There are also a few movie that I think are great but the experience of watching them is so intense or so disturbing that you really only need to see them once. The Exorcist for me is the prime example of that.
Happiness. Everything about this film made my skin crawl. Every scene was calculated to be as uncomfortable as possible. Every single character was either a complete asshole, miserable, and/or morally bankrupt to an appalling degree. Phillip Seymour Hoffman’s character was so repulsive to me I haven’t been able to warm up to him in any other film he’s done since then. So gross. The final scene between the pedophile and his son? Oh God. Horrifying.
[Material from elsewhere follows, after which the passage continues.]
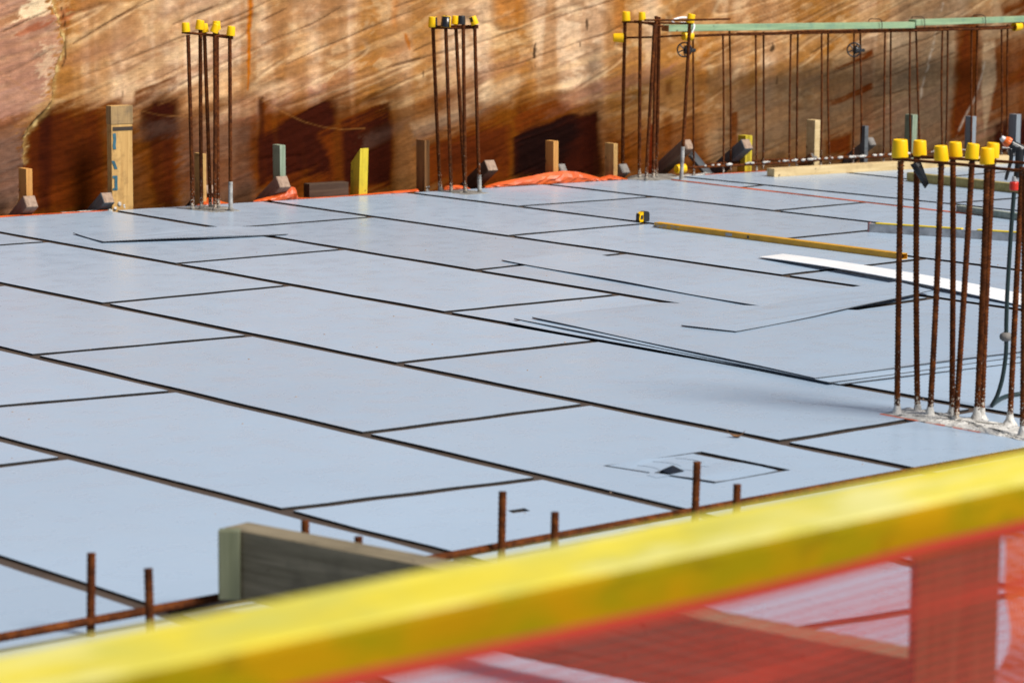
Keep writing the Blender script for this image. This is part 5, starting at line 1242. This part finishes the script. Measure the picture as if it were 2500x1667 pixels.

What’s worse is that I saw it with a pretentious and self-consciously cynical acquaintance of mine, who wouldn’t shut up afterwards about how “true” everything in the movie was, and that this was the most insightful movie about the human condition she had ever seen.
There are those who love this movie, but I find it totally vile, false and artless. There are some moments of really good acting, especially from Hoffman and Camryn Manheim, but so much of the dialogue is ill-conceived and obvious, the nadir being that ridiculous scene where Lara Flynn Boyle flops around on a bed while wishing she’d been raped so that her poetry could be more authentic.Solondz has done some stuff that actually rings “true” in the sense your acquaintance meant - Welcome to the Dollhouse is more on this level, and Storytelling has its moments - but Happiness is an inept freakshow, repulsive but not disturbing in a skillful way.
I have heard that the video game series Silent Hill takes a lot of cues from Jacob’s Ladder. I generally do not enjoy horror, but the Silent Hill series was such an amazing work of art I have to admit I’m curious about this film.